--- Written task ---
Every line in the listing below from the one with "Continue the Blender" through the one with "MB().lathe((p.x - .023, p.y" is to be reproduced exactly, both ends included; leave out the rest.

*** Extracted entries ***

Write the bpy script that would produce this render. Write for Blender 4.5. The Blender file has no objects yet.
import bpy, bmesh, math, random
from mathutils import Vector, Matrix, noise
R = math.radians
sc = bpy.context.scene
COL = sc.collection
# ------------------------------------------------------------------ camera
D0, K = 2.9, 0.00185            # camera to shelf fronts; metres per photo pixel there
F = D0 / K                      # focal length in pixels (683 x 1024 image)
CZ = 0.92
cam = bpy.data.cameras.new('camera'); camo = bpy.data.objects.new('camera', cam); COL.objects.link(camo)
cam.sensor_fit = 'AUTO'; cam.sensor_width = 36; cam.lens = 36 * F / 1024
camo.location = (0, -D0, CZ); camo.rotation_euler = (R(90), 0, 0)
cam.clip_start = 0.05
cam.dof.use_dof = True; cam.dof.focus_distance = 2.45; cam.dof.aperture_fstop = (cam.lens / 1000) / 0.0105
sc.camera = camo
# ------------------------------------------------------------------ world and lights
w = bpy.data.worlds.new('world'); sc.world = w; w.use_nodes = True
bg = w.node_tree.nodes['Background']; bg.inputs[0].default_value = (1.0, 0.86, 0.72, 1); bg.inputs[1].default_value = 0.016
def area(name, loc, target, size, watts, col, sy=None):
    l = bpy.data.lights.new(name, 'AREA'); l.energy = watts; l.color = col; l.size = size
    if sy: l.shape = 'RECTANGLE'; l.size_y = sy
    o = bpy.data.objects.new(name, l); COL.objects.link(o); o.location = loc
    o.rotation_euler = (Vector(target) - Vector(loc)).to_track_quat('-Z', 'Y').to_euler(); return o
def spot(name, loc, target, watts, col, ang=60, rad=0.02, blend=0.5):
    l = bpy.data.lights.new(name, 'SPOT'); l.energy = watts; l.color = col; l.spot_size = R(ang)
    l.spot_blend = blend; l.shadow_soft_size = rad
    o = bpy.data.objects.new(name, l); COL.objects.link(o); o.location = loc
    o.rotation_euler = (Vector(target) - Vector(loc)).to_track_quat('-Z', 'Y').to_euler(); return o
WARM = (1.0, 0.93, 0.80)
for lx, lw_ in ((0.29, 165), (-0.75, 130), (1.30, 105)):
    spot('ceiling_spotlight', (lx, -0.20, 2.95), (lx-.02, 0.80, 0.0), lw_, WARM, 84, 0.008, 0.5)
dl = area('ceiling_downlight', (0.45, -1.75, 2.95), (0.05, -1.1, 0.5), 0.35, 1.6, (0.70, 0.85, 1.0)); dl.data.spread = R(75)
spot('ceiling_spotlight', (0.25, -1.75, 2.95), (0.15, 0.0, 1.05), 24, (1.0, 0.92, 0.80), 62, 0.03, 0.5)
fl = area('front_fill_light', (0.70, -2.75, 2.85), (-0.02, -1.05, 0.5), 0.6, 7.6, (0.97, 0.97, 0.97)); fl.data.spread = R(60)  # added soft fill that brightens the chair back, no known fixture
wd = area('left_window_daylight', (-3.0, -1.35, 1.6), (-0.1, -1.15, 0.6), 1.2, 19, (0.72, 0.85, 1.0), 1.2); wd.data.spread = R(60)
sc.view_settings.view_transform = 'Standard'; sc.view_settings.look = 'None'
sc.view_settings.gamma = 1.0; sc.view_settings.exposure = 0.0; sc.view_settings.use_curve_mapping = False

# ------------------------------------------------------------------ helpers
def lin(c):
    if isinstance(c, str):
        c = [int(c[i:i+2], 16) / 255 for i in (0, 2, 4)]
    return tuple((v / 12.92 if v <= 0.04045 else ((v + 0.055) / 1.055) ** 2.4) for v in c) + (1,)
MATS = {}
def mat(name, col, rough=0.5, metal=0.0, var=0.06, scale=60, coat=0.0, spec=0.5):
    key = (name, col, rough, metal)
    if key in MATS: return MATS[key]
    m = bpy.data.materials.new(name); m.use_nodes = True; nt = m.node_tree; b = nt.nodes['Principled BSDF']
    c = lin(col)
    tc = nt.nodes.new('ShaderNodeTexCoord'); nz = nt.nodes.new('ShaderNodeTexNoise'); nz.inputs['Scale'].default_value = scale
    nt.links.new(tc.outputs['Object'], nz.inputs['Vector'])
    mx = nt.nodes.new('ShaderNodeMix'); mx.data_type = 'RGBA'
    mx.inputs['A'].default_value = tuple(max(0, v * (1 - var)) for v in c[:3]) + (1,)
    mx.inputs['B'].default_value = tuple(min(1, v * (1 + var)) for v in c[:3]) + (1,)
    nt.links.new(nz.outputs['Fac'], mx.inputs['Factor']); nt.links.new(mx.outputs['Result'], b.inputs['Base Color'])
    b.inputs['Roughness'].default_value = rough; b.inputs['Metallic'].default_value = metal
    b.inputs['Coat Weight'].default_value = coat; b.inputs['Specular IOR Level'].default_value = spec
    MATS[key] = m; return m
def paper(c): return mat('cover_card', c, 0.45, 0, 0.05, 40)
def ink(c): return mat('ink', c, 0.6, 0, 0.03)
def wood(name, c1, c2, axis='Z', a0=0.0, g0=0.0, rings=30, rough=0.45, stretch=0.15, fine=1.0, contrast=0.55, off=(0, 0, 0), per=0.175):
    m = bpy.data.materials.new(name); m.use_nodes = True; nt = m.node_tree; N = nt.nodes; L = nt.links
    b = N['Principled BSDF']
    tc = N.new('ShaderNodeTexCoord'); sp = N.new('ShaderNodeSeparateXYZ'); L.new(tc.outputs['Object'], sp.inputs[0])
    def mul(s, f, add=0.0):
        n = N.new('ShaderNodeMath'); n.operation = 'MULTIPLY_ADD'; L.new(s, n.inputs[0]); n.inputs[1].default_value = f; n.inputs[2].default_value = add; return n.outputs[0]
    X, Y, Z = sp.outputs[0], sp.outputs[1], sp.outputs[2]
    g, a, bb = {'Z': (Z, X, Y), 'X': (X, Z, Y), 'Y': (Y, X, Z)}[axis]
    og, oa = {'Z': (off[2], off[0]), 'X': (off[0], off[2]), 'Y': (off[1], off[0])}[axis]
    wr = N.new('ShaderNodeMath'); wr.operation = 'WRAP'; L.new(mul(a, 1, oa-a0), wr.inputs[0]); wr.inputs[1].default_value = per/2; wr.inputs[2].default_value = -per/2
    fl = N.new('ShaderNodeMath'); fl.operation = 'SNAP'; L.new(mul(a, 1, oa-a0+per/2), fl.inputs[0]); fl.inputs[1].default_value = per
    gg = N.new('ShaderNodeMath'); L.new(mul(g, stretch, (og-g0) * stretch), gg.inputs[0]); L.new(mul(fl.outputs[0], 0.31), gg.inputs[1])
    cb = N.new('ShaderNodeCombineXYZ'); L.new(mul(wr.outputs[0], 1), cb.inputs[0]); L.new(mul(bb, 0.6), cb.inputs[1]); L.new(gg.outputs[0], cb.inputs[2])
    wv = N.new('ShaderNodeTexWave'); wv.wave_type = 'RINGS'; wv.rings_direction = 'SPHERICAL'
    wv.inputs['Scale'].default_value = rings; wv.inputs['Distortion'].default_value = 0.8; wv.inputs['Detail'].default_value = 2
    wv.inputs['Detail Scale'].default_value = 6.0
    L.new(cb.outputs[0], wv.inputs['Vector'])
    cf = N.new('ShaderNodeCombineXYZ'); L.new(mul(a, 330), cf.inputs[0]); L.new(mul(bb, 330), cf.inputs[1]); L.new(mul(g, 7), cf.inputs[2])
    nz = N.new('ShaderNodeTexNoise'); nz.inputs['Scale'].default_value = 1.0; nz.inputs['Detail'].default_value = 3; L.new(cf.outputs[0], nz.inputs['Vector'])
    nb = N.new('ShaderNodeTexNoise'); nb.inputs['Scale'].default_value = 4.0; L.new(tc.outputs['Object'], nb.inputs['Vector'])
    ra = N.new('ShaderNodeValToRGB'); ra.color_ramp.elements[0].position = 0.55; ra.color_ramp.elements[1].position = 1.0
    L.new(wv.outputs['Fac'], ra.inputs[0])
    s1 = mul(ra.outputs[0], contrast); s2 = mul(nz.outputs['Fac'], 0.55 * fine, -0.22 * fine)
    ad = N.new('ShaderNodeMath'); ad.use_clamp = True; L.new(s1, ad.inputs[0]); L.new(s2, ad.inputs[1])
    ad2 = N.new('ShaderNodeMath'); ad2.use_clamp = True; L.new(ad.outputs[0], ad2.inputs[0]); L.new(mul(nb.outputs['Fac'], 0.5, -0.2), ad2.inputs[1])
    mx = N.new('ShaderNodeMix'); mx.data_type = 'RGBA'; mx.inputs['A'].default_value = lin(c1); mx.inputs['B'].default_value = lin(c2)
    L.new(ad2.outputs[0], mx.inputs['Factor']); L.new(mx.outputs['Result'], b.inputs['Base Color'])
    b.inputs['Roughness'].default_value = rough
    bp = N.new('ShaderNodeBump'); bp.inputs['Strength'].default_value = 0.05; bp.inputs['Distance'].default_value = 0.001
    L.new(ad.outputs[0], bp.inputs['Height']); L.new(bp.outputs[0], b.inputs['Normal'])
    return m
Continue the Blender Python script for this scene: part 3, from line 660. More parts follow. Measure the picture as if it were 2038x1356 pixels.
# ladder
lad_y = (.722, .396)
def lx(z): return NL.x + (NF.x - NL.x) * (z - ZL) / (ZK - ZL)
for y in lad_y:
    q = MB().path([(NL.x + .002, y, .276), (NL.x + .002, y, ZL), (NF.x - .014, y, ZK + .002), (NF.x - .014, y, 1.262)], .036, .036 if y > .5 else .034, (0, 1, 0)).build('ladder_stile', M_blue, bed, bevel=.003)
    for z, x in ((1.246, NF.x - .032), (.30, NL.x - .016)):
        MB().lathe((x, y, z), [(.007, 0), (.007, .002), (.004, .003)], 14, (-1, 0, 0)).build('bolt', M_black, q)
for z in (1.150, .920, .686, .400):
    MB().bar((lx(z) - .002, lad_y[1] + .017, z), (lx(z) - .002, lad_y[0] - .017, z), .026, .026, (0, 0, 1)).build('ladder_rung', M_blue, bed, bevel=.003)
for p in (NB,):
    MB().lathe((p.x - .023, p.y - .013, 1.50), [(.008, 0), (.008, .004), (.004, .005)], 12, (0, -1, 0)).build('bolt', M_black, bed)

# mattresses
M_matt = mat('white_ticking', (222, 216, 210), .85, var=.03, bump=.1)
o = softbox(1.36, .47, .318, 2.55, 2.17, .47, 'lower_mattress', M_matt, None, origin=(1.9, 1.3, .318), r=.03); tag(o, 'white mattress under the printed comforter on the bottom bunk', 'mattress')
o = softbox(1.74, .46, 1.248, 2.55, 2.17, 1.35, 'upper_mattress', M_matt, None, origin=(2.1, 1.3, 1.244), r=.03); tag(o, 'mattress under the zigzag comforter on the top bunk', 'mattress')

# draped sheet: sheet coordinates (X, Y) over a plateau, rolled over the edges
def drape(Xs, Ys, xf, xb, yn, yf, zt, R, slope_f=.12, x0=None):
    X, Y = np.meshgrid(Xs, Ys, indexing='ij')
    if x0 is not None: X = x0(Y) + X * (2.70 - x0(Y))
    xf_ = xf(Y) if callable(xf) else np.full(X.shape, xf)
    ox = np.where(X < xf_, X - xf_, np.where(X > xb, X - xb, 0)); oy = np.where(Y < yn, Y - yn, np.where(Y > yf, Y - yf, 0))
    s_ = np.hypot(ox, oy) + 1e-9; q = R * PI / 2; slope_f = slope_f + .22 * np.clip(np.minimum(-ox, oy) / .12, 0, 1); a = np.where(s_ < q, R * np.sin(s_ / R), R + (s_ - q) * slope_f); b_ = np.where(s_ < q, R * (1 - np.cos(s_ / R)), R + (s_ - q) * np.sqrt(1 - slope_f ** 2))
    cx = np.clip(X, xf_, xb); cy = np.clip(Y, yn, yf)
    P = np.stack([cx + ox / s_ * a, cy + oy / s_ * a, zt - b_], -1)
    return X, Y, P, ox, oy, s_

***

--- Task output ---
Continue the Blender Python script for this scene: part 3, from line 660. More parts follow. Measure the picture as if it were 2038x1356 pixels.
# ladder
lad_y = (.722, .396)
def lx(z): return NL.x + (NF.x - NL.x) * (z - ZL) / (ZK - ZL)
for y in lad_y:
    q = MB().path([(NL.x + .002, y, .276), (NL.x + .002, y, ZL), (NF.x - .014, y, ZK + .002), (NF.x - .014, y, 1.262)], .036, .036 if y > .5 else .034, (0, 1, 0)).build('ladder_stile', M_blue, bed, bevel=.003)
    for z, x in ((1.246, NF.x - .032), (.30, NL.x - .016)):
        MB().lathe((x, y, z), [(.007, 0), (.007, .002), (.004, .003)], 14, (-1, 0, 0)).build('bolt', M_black, q)
for z in (1.150, .920, .686, .400):
    MB().bar((lx(z) - .002, lad_y[1] + .017, z), (lx(z) - .002, lad_y[0] - .017, z), .026, .026, (0, 0, 1)).build('ladder_rung', M_blue, bed, bevel=.003)
for p in (NB,):
    MB().lathe((p.x - .023, p.y - .013, 1.50), [(.008, 0), (.008, .004), (.004, .005)], 12, (0, -1, 0)).build('bolt', M_black, bed)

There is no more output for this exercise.